Team RFP : Tu es aussi propriétaire de la marque Patridom qui est le nouveau de la polémique Esclavo que tu avais lancée auparavant et qui avait fait l’objet d’attaques sur les réseaux sociaux, pour les raisons qu’on imagine tous. Mais qu’est ce qui t’a pris de lancer une marque avec un nom pareil, tellement chargé de sens dans notre univers ?
JS : Je viens d’une petite ville, Odense, où on n’est pas vraiment baigné dans l’histoire du colonialisme. Vous pensez bien qu’en tant qu’Indien, pays sous domination britannique pendant des siècles, je suis sensible à ces questions. Je pense que c’est un malentendu. À nos débuts, nous passions beaucoup de temps sur le terrain, chez nos clients CHR ou cavistes et pour moi ce nom était une forme d’hommage à ceux à qui on doit la culture de la canne outre atlantique et le nom me permettait d’ouvrir la conversation. Le malentendu est né quand la marque a grandi, a commencé à s’exporter et que nous n’étions plus capables de transmettre notre message dans chaque magasin.
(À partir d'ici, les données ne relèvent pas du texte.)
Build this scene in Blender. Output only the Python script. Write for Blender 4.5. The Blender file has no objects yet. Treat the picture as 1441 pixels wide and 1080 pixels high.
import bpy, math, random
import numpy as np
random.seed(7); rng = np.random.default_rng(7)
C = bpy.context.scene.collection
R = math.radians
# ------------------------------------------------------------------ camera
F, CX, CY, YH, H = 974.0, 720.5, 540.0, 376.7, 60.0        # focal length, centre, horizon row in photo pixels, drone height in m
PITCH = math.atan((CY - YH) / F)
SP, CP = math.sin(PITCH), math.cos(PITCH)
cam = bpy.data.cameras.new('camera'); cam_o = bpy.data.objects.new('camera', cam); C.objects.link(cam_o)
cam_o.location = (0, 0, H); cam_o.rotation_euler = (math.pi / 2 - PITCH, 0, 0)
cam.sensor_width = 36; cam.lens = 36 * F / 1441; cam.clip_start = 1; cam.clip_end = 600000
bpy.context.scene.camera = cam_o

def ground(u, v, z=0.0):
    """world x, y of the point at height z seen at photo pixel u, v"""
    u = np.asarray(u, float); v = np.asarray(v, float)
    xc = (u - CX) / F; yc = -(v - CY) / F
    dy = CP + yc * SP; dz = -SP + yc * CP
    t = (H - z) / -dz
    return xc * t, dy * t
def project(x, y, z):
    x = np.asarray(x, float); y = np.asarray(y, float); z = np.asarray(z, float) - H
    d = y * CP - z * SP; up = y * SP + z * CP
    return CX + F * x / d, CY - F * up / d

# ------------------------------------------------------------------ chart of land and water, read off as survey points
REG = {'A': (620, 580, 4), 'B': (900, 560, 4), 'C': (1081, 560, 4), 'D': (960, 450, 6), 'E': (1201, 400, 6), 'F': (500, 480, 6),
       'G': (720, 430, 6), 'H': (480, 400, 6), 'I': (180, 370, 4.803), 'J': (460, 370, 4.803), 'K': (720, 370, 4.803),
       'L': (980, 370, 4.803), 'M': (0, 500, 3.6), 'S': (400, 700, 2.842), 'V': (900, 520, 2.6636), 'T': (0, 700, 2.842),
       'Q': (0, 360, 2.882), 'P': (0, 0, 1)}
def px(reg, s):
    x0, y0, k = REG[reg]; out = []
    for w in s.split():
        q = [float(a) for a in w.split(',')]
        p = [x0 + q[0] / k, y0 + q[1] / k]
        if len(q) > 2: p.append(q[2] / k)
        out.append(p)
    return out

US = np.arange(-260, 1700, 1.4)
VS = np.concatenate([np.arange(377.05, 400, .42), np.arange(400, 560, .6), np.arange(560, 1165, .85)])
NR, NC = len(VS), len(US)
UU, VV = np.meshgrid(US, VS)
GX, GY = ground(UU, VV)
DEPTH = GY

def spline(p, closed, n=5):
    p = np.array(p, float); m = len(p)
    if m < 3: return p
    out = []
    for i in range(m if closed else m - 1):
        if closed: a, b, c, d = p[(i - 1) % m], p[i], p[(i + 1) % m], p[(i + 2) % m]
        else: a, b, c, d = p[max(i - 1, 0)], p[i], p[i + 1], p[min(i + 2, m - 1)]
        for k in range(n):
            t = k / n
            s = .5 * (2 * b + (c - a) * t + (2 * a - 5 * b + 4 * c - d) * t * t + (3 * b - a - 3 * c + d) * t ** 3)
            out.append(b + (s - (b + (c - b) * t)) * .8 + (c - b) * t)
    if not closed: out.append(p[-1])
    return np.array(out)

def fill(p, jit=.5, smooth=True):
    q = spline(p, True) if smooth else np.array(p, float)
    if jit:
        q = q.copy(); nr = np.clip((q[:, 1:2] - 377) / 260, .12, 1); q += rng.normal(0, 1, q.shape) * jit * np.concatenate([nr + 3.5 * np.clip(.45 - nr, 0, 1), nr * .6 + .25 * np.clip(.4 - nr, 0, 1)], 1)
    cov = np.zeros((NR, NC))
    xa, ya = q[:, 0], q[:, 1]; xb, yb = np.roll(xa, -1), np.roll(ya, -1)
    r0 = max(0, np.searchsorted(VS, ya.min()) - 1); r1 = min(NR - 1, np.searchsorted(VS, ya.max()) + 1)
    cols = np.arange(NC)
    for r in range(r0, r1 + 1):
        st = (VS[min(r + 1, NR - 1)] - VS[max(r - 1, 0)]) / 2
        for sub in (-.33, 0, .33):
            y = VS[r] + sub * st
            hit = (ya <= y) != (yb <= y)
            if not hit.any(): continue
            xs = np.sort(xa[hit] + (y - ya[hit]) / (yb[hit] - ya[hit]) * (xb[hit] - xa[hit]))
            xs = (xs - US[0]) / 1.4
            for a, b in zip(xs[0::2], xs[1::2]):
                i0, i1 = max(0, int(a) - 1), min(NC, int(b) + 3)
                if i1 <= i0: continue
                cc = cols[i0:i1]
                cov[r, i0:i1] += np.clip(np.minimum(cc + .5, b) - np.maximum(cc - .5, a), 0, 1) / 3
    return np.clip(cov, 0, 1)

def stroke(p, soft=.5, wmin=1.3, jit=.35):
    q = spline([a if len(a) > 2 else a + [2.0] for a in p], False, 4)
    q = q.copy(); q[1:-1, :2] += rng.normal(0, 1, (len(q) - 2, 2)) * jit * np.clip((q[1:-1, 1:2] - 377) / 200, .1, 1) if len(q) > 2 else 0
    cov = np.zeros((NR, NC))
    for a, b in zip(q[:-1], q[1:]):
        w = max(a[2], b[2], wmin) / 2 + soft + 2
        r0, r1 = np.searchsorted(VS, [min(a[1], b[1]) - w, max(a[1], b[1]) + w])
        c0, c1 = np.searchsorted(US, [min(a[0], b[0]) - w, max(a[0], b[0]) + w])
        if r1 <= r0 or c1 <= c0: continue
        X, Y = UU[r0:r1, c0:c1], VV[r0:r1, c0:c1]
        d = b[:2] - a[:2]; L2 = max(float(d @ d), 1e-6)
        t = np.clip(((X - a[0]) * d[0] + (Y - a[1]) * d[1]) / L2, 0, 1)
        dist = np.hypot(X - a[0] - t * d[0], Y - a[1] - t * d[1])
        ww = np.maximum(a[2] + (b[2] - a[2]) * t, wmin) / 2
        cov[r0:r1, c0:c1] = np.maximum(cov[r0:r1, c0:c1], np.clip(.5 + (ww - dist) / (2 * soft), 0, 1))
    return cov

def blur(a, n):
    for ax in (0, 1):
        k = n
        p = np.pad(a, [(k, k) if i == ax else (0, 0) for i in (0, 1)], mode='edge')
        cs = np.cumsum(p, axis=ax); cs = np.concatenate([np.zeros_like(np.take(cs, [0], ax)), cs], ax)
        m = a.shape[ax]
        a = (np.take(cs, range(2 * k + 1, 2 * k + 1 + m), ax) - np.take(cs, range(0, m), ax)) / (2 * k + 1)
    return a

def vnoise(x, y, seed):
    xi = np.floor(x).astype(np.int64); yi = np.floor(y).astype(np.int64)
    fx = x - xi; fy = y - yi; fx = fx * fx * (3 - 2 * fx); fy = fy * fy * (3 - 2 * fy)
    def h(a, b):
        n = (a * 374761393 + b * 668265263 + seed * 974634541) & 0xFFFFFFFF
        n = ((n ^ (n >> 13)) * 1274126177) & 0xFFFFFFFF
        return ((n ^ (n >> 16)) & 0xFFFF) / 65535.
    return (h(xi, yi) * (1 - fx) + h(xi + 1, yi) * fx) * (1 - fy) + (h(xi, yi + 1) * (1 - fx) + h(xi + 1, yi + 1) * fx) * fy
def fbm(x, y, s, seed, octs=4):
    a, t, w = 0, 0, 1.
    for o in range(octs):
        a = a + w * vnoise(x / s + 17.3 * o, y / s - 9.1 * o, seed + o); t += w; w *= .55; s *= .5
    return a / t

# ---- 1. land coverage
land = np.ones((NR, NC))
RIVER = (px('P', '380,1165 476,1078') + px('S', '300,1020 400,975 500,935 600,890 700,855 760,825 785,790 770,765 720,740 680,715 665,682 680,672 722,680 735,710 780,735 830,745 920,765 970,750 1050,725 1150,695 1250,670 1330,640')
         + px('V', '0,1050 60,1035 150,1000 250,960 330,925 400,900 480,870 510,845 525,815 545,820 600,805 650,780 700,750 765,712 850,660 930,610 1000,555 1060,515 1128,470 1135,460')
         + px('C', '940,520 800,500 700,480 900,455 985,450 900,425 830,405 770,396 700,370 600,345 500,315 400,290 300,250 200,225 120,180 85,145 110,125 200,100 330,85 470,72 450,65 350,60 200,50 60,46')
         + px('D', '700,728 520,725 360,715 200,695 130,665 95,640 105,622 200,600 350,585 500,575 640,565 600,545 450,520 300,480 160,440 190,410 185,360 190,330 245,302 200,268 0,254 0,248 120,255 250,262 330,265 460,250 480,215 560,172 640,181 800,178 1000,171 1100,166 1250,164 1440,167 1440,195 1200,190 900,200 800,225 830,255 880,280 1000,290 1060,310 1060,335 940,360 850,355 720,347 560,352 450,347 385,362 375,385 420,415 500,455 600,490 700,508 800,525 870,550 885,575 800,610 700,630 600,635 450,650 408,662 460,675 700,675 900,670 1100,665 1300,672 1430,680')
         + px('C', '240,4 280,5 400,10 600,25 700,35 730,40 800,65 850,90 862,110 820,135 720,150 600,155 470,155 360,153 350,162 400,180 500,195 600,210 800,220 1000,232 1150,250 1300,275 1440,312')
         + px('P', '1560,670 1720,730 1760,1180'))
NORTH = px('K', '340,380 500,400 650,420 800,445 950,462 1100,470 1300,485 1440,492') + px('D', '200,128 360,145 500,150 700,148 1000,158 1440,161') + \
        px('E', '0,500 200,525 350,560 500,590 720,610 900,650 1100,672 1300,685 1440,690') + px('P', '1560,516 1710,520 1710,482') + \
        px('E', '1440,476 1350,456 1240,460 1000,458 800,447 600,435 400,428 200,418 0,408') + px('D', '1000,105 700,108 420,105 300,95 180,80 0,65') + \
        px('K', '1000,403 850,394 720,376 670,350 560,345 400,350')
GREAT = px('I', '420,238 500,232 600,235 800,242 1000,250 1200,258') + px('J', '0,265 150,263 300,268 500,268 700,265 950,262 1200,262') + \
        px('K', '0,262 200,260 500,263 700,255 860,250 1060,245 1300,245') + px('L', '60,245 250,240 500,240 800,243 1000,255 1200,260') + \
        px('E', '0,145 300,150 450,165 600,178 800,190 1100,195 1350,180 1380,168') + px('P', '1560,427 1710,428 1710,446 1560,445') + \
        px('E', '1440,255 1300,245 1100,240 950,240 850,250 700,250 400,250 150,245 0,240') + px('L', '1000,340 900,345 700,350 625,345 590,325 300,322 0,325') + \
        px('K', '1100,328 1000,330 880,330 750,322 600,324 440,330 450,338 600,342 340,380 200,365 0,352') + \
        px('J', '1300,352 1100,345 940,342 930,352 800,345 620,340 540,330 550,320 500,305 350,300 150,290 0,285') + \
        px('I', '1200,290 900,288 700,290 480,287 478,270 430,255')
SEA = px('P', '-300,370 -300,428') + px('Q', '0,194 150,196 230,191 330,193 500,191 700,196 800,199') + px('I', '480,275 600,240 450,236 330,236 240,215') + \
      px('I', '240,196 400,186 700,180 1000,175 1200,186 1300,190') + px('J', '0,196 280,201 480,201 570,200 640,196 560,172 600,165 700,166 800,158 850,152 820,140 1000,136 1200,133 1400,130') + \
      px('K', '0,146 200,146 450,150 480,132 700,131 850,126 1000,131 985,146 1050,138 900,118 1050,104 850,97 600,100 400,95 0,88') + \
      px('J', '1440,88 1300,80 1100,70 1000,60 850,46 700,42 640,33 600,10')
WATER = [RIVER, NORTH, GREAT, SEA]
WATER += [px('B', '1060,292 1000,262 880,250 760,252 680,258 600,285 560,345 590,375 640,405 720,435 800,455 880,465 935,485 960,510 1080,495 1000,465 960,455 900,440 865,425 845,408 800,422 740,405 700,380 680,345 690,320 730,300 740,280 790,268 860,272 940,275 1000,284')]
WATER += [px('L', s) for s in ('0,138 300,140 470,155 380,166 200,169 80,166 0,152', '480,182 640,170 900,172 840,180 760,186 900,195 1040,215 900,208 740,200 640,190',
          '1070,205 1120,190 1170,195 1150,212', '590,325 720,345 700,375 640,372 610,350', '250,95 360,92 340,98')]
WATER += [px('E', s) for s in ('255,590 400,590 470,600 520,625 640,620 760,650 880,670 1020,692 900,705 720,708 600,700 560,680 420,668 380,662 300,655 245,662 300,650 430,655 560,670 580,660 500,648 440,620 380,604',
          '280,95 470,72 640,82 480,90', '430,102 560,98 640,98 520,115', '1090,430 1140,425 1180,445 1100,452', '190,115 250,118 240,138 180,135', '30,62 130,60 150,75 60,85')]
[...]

À ce moment, c’était plus simple de changer le nom. Surtout que notre fournisseur est la Distillerie AF qui est une des entreprises les plus durables et équitables de République Dominicaine, ce qui est important pour nous (ndlr : la République Dominicaine est souvent montrée du doigt pour le traitement des ouvriers agricoles haïtiens qui sont une main d’œuvre désespérée et abondante).
Team RFP : Revenons alors à tes embouteillages, que présentes-tu au Rhum Fest Paris 2025 ?
Johua : Les visiteurs auront tout d’abord la chance de pouvoir découvrir et même toucher le calendrier 2025 dont la sélection est faite. Sans trahir de secrets, on saura vous donner des indices. Des fûts uniques de S.B.S seront dévoilés en exclusivité sur le marché français : S.B.S. Origins Australia, S.B.S. Origins French Antilles, S.B.S. Origins WP Cane Juice. Pour Cristobal, on débarque notamment avec une édition spéciale vieillie dans de fûts de vin rouge provenant de ce qui pourrait être le plus beau château de Bordeaux ! Sans oublier nos rhums aromatisés Compañero avec l’Elixir Orange, l’Extra Añejo et Gran Reserva.